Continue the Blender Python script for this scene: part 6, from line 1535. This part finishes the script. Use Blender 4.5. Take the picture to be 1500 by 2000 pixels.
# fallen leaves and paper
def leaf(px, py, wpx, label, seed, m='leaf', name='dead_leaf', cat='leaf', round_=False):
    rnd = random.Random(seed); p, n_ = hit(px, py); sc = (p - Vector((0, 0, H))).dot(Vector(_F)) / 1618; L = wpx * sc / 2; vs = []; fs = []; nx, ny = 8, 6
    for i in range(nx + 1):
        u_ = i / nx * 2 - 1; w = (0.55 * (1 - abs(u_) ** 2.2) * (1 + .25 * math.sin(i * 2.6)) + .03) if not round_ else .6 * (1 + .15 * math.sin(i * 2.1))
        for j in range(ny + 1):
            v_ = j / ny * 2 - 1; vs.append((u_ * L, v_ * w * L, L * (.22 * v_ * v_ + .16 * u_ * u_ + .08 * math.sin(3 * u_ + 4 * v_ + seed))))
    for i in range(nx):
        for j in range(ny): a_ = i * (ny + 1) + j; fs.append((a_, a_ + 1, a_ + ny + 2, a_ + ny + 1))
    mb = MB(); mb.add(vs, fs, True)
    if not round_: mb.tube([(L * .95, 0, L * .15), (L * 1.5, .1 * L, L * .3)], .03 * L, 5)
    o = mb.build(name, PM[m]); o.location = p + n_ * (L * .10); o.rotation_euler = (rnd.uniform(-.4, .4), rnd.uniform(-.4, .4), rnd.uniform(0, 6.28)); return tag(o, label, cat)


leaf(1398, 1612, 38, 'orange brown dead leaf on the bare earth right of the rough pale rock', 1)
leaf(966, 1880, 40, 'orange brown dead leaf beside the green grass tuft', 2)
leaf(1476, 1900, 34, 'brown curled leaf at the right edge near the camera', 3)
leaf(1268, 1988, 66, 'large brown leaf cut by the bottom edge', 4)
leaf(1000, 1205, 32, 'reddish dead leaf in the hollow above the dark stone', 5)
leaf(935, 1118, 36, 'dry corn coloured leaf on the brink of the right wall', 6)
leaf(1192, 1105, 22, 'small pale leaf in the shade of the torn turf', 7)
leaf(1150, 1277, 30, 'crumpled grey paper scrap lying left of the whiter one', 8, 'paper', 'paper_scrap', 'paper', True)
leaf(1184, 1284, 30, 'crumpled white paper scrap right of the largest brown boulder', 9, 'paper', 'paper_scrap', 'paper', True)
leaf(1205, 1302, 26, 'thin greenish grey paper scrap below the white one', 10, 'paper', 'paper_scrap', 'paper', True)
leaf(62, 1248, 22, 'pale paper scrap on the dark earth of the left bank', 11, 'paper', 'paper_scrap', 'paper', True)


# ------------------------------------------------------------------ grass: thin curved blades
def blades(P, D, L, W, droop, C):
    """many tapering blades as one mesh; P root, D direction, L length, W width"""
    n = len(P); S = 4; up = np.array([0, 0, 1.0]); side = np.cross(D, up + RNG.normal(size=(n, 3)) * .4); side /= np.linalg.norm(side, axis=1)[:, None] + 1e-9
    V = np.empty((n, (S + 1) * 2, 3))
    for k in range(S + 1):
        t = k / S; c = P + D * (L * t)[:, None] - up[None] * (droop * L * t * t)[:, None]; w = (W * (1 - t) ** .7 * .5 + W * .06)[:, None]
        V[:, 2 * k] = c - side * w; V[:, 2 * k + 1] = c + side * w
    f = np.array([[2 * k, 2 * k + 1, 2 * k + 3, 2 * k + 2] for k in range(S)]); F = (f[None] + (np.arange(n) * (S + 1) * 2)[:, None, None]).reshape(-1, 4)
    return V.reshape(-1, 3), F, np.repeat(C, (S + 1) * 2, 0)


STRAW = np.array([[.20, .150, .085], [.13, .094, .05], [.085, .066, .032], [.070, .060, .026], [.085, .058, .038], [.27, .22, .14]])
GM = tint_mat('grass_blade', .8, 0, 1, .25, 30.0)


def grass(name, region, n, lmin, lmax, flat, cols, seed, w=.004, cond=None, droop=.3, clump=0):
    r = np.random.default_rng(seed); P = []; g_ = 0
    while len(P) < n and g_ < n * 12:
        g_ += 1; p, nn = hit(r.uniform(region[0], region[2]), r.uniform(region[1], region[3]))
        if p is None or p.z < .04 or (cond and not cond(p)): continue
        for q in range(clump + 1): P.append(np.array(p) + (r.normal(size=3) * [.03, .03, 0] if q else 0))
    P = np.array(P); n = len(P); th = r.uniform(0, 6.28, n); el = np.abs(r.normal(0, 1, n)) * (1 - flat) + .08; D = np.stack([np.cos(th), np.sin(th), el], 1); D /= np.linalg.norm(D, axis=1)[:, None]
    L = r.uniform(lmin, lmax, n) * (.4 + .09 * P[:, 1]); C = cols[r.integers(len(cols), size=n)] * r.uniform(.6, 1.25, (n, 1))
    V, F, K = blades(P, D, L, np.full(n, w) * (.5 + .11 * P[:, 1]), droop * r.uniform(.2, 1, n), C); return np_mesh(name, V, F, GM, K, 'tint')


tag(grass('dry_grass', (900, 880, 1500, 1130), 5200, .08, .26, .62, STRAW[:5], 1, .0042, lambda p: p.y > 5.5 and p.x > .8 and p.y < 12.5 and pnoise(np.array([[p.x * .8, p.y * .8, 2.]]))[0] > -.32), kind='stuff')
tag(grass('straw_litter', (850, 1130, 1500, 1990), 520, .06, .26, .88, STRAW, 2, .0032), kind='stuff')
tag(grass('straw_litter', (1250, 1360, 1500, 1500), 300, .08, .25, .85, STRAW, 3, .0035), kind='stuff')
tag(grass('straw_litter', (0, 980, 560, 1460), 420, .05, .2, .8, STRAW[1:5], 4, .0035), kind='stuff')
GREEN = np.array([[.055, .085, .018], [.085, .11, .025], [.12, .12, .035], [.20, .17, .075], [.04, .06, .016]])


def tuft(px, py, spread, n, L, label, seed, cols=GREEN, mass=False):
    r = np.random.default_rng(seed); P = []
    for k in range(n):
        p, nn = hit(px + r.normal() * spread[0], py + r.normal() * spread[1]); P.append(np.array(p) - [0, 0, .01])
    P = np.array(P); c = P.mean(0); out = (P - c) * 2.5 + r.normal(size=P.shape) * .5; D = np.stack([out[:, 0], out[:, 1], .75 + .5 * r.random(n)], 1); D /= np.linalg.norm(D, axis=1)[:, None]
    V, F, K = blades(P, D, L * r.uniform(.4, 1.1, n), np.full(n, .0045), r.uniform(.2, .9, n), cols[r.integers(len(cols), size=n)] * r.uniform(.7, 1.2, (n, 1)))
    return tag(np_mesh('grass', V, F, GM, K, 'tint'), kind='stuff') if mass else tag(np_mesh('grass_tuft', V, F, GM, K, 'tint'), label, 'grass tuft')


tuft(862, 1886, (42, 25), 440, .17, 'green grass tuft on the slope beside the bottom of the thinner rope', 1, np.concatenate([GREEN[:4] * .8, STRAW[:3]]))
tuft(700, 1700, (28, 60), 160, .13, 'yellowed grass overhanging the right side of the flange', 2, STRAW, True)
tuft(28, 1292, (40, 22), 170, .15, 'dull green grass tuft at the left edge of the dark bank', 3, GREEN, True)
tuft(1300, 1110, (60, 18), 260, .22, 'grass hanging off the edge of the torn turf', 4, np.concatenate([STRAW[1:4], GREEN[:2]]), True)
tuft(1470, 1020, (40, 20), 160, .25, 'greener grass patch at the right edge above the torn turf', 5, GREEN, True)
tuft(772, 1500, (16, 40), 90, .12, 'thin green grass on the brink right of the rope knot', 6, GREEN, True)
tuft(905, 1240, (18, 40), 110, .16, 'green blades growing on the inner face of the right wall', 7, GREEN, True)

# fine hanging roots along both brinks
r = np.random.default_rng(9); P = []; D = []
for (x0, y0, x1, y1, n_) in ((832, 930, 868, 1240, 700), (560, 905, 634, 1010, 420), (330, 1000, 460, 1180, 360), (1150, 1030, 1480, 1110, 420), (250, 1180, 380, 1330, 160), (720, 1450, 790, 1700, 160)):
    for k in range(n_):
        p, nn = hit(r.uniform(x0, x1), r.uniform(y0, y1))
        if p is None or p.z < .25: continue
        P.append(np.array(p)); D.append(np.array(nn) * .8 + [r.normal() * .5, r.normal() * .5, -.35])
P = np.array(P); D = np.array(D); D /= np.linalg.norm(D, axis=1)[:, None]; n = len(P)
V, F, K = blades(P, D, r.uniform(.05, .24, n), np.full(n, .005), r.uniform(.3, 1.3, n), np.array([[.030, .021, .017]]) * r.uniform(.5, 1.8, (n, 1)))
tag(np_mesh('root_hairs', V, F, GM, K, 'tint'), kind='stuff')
::::::
## WRITTEN REQUEST
Retype only the lines running from the top of the listing to the line that holds "leaf(62, 1248, 22, 'pale", both ends included.

## TASK RESULT
Continue the Blender Python script for this scene: part 6, from line 1535. This part finishes the script. Use Blender 4.5. Take the picture to be 1500 by 2000 pixels.
# fallen leaves and paper
def leaf(px, py, wpx, label, seed, m='leaf', name='dead_leaf', cat='leaf', round_=False):
    rnd = random.Random(seed); p, n_ = hit(px, py); sc = (p - Vector((0, 0, H))).dot(Vector(_F)) / 1618; L = wpx * sc / 2; vs = []; fs = []; nx, ny = 8, 6
    for i in range(nx + 1):
        u_ = i / nx * 2 - 1; w = (0.55 * (1 - abs(u_) ** 2.2) * (1 + .25 * math.sin(i * 2.6)) + .03) if not round_ else .6 * (1 + .15 * math.sin(i * 2.1))
        for j in range(ny + 1):
            v_ = j / ny * 2 - 1; vs.append((u_ * L, v_ * w * L, L * (.22 * v_ * v_ + .16 * u_ * u_ + .08 * math.sin(3 * u_ + 4 * v_ + seed))))
    for i in range(nx):
        for j in range(ny): a_ = i * (ny + 1) + j; fs.append((a_, a_ + 1, a_ + ny + 2, a_ + ny + 1))
    mb = MB(); mb.add(vs, fs, True)
    if not round_: mb.tube([(L * .95, 0, L * .15), (L * 1.5, .1 * L, L * .3)], .03 * L, 5)
    o = mb.build(name, PM[m]); o.location = p + n_ * (L * .10); o.rotation_euler = (rnd.uniform(-.4, .4), rnd.uniform(-.4, .4), rnd.uniform(0, 6.28)); return tag(o, label, cat)


leaf(1398, 1612, 38, 'orange brown dead leaf on the bare earth right of the rough pale rock', 1)
leaf(966, 1880, 40, 'orange brown dead leaf beside the green grass tuft', 2)
leaf(1476, 1900, 34, 'brown curled leaf at the right edge near the camera', 3)
leaf(1268, 1988, 66, 'large brown leaf cut by the bottom edge', 4)
leaf(1000, 1205, 32, 'reddish dead leaf in the hollow above the dark stone', 5)
leaf(935, 1118, 36, 'dry corn coloured leaf on the brink of the right wall', 6)
leaf(1192, 1105, 22, 'small pale leaf in the shade of the torn turf', 7)
leaf(1150, 1277, 30, 'crumpled grey paper scrap lying left of the whiter one', 8, 'paper', 'paper_scrap', 'paper', True)
leaf(1184, 1284, 30, 'crumpled white paper scrap right of the largest brown boulder', 9, 'paper', 'paper_scrap', 'paper', True)
leaf(1205, 1302, 26, 'thin greenish grey paper scrap below the white one', 10, 'paper', 'paper_scrap', 'paper', True)
leaf(62, 1248, 22, 'pale paper scrap on the dark earth of the left bank', 11, 'paper', 'paper_scrap', 'paper', True)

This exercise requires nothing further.